SOURCE MATERIAL ▸
══════════════════════════════

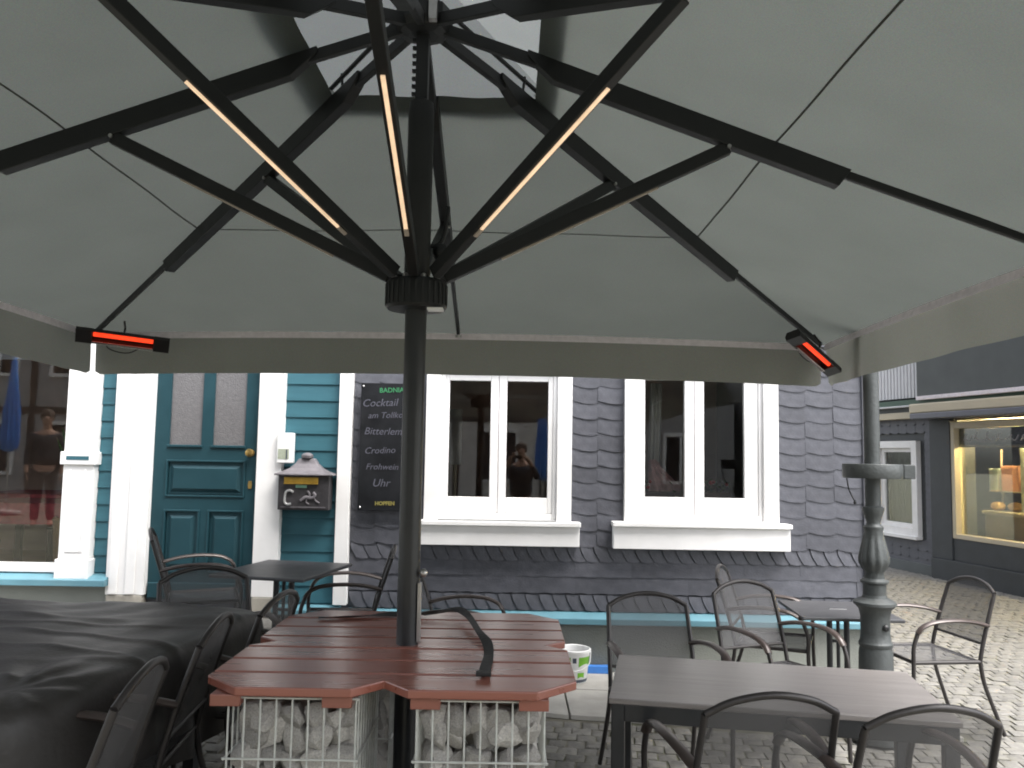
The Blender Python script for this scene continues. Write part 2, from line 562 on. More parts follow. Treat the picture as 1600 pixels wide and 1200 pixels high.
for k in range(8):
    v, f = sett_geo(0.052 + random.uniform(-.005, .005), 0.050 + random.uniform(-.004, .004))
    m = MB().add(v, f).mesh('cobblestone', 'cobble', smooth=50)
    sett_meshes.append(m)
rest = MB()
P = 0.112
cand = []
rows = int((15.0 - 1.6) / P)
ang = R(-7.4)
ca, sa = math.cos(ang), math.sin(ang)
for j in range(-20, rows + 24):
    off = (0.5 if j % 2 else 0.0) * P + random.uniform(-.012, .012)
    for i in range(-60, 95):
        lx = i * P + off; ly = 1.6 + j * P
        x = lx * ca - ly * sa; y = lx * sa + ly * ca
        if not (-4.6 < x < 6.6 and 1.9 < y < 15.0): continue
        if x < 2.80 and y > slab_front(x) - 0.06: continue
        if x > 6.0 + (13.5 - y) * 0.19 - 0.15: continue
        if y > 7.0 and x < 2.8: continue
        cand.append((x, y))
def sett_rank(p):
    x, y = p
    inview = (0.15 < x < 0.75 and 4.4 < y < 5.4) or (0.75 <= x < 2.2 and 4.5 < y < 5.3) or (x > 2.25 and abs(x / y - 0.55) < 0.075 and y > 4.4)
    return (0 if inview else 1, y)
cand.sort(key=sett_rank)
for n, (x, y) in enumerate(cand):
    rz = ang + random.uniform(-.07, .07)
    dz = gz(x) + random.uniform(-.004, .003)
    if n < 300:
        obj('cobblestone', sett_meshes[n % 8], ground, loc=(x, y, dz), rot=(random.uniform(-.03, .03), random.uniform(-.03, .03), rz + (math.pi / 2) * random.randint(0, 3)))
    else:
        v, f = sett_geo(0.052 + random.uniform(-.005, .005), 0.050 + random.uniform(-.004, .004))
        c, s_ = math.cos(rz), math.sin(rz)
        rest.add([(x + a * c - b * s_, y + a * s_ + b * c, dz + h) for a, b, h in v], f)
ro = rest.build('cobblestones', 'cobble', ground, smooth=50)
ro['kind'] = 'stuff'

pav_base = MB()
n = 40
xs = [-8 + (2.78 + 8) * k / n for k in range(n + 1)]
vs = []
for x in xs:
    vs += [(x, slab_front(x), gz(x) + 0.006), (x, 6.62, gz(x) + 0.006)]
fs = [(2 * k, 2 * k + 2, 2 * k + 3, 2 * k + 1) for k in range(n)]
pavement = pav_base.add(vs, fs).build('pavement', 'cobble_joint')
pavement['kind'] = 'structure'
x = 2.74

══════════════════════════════

SHORT PROBLEM ▸
Write out the whole listing again, exactly, with no pictures.

THE SOLUTION ▸
The Blender Python script for this scene continues. Write part 2, from line 562 on. More parts follow. Treat the picture as 1600 pixels wide and 1200 pixels high.
for k in range(8):
    v, f = sett_geo(0.052 + random.uniform(-.005, .005), 0.050 + random.uniform(-.004, .004))
    m = MB().add(v, f).mesh('cobblestone', 'cobble', smooth=50)
    sett_meshes.append(m)
rest = MB()
P = 0.112
cand = []
rows = int((15.0 - 1.6) / P)
ang = R(-7.4)
ca, sa = math.cos(ang), math.sin(ang)
for j in range(-20, rows + 24):
    off = (0.5 if j % 2 else 0.0) * P + random.uniform(-.012, .012)
    for i in range(-60, 95):
        lx = i * P + off; ly = 1.6 + j * P
        x = lx * ca - ly * sa; y = lx * sa + ly * ca
        if not (-4.6 < x < 6.6 and 1.9 < y < 15.0): continue
        if x < 2.80 and y > slab_front(x) - 0.06: continue
        if x > 6.0 + (13.5 - y) * 0.19 - 0.15: continue
        if y > 7.0 and x < 2.8: continue
        cand.append((x, y))
def sett_rank(p):
    x, y = p
    inview = (0.15 < x < 0.75 and 4.4 < y < 5.4) or (0.75 <= x < 2.2 and 4.5 < y < 5.3) or (x > 2.25 and abs(x / y - 0.55) < 0.075 and y > 4.4)
    return (0 if inview else 1, y)
cand.sort(key=sett_rank)
for n, (x, y) in enumerate(cand):
    rz = ang + random.uniform(-.07, .07)
    dz = gz(x) + random.uniform(-.004, .003)
    if n < 300:
        obj('cobblestone', sett_meshes[n % 8], ground, loc=(x, y, dz), rot=(random.uniform(-.03, .03), random.uniform(-.03, .03), rz + (math.pi / 2) * random.randint(0, 3)))
    else:
        v, f = sett_geo(0.052 + random.uniform(-.005, .005), 0.050 + random.uniform(-.004, .004))
        c, s_ = math.cos(rz), math.sin(rz)
        rest.add([(x + a * c - b * s_, y + a * s_ + b * c, dz + h) for a, b, h in v], f)
ro = rest.build('cobblestones', 'cobble', ground, smooth=50)
ro['kind'] = 'stuff'

pav_base = MB()
n = 40
xs = [-8 + (2.78 + 8) * k / n for k in range(n + 1)]
vs = []
for x in xs:
    vs += [(x, slab_front(x), gz(x) + 0.006), (x, 6.62, gz(x) + 0.006)]
fs = [(2 * k, 2 * k + 2, 2 * k + 3, 2 * k + 1) for k in range(n)]
pavement = pav_base.add(vs, fs).build('pavement', 'cobble_joint')
pavement['kind'] = 'structure'
x = 2.74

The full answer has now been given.